Visioni

Quel talento tra bellezza e paura

Quel talento tra bellezza e paura

Femmine Folli Stanze sgombre, disadorne. Corpo svelato. Bianco e nero senza tempo. Francesca Woodman ha pochi anni ma negli occhi la malinconia di una vita da centenaria. Il suo lavoro fotografico si […]

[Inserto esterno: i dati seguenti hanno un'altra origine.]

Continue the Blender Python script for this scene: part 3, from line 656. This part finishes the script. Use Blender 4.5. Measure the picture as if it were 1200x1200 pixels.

Pubblicato più di 9 anni faEdizione del 16 luglio 2015

Stanze sgombre, disadorne. Corpo svelato. Bianco e nero senza tempo. Francesca Woodman ha pochi anni ma negli occhi la malinconia di una vita da centenaria. Il suo lavoro fotografico si muove da New York a Roma. Le mura scrostate raccontano storie di solitudini, scelte o passivamente accettate. Non ci sono didascalie, non ci sono fumetti, non ci sono voci. Solo sguardo, occhi, intese fuori campo.
Una minuscola galleria romana al ghetto dal nome altisonante, museo del Louvre, ha raccolto stampe di foto realizzate dall’artista in Italia, fogli scritti a mano, lettere indirizzate al proprietario della galleria, menù, pagine di diario. La mostra si intitola Winter cooking, alludendo al rapporto di Woodman con il cibo ma direi che è puramente pretestuoso. Vado, vedo, penso e torno a casa. Ma la curiosità si è accesa e approfondisco per mio conto, come suggerivano gli insegnanti alle medie.

 
Le foto di questa matura ragazza ventiduenne sono drammatiche, sconsolanti eppure potenti. Alcuni accostamenti disturbanti: la nudità accanto ad un’anguilla in un vaso tondo; l’impronta scurita di pittura del suo corpo lasciata sul suolo bianco e lei accanto, come una prosecuzione in carne e ossa, svestita ma con delle piccole ballerine nere ai piedi; una silhouette umana che esce da un sottile strato di intonaco stampato a foglie; sfocata dietro una tenda velata controluce, rannicchiata in un nascondiglio che è anche un rifugio; drappeggiata alla parete come un sipario al lato, appesa in alto per la chioma; in posa acrobatica, eppure affatto sportiva, alla cornice di una porta, pavimento a losanghe, una sedia con un panno bianco lasciato lì per caso.

 

 

Sono tutti autoscatti, fa tutto da sola, non ha bisogno di nessuno. Il suo lavoro non è sorpassato, non va dimenticato. Mantiene una attualità e una freschezza nonostante il tempo e le tecnologie, come se i pochi elementi forti messi in gioco – il corpo lo spazio la luce la doppia esplosione – fossero descritti con tale lineare essenzialità da non perdere la loro valenza di realtà. Ma non sembra questa l’urgenza di Francesca, quanto una voglia estrema di provarsi, di non cedere a ricatti menzogne provocazioni, quanto piuttosto solo ed essenzialmente ascoltare il suo battito.

 
La vita segue percorsi imprevedibili e mi accorgo di essere legata alla Woodman da un solo grado di separazione. Telefono ad un amico pittore che l’ha frequentata nel 1977-78, l’anno in cui lei, diciannovenne, studiava arte a Roma. Mi ha confermato l’estrema maturità del suo lavoro e la sua assoluta consapevolezza di artista in barba alla giovinezza. Attribuisce a questo, col senno di poi, il precoce e agghiacciante suicidio: un senso di aver fatto tutto il meglio di quello che poteva fare, oltre si sarebbe solo ripetuta.

 
Talento in eccedenza, che esonda dagli argini, che spinge a cercare negli angoli remoti, sperduti dei vicoli, delle case abbandonate, dei labirinti dell’anima. Mi ricorda un po’ l’ultimo anno di vita di Pino Pascali (1936-1968) – artista precursore genio ribelle – una corsa inquieta verso la morte: lui non la cercava razionalmente, arbitrariamente ma lanciava la moto sfrenato per la città, provocando incidenti nel quale il più colpito era lui. Fino all’ultimo, fatale, su Muro Torto, l’undici settembre millenovecentosessantotto, mentre io ero un girino in una pancia da scarsi tre mesi.
Francesca come Pino, diavoli di talento bellezza e paura.